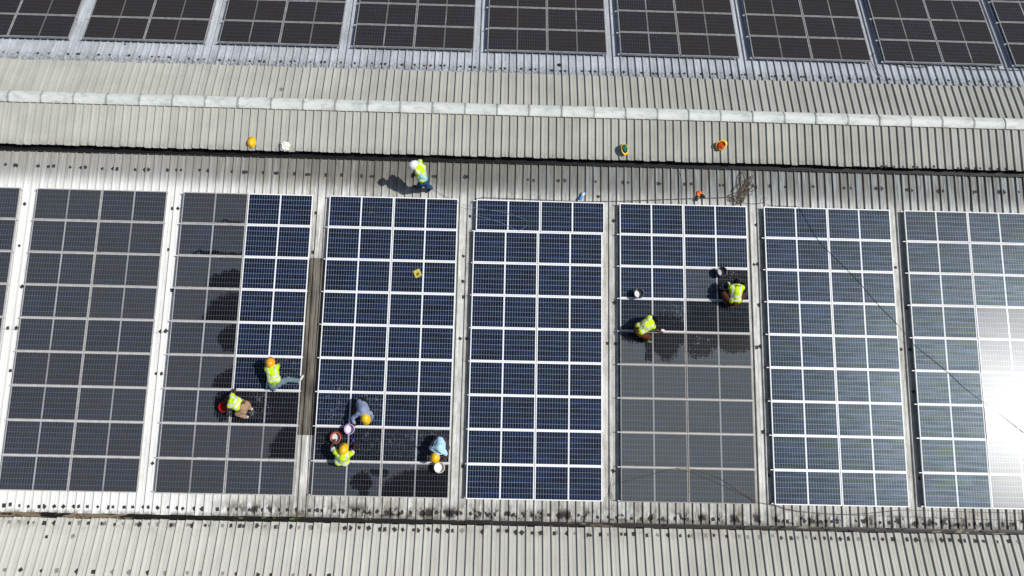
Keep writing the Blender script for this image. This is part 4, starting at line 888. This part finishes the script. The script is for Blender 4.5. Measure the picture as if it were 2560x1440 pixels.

---*---

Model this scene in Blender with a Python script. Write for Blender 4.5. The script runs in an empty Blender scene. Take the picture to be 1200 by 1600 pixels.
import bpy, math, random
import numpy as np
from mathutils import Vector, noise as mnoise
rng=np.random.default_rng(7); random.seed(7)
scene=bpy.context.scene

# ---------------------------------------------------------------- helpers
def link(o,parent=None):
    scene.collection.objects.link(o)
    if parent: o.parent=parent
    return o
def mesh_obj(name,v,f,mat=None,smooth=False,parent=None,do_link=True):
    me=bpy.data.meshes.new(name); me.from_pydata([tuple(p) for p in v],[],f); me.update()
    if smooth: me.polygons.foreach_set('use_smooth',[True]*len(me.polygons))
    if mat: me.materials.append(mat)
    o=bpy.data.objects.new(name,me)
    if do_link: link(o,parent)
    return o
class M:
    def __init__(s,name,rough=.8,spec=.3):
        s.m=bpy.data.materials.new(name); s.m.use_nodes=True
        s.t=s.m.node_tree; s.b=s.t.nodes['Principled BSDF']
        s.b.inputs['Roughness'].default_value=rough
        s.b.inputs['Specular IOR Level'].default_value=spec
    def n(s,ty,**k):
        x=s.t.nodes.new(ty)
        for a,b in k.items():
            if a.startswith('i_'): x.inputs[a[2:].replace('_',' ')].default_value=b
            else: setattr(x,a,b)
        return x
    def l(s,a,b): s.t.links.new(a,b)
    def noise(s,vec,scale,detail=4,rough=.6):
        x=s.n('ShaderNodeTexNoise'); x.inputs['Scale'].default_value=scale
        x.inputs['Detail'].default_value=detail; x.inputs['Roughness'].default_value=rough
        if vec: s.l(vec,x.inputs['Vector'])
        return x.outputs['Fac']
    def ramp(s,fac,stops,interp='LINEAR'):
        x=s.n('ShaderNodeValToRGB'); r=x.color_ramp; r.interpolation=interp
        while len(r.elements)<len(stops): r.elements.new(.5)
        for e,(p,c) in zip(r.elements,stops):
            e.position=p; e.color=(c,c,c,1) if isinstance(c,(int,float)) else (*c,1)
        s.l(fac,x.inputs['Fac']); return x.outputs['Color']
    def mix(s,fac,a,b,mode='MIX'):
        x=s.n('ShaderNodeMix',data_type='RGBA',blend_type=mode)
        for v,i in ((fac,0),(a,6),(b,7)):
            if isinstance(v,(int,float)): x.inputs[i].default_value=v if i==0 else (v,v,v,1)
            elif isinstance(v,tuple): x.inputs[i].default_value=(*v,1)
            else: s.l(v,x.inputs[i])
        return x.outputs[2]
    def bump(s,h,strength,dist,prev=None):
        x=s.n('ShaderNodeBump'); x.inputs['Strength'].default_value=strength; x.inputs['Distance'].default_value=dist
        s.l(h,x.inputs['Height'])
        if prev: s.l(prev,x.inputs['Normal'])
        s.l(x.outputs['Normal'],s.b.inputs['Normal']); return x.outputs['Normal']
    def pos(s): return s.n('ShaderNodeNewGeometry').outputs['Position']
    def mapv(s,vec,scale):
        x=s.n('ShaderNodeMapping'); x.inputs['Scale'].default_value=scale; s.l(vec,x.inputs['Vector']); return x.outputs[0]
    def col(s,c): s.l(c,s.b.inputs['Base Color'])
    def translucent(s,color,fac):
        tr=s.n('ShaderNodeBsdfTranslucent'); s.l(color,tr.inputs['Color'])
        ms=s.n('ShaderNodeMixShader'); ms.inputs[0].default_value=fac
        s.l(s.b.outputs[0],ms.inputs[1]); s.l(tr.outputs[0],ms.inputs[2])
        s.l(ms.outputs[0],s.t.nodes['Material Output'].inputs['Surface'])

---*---

▶ _The request_
For each line of the listing that holds the word "this", show that line.

▶ _Solution to the problem_
Keep writing the Blender script for this image. This is part 4, starting at line 888. This part finishes the script. The script is for Blender 4.5. Measure the picture as if it were 2560x1440 pixels.
Model this scene in Blender with a Python script. Write for Blender 4.5. The script runs in an empty Blender scene. Take the picture to be 1200 by 1600 pixels.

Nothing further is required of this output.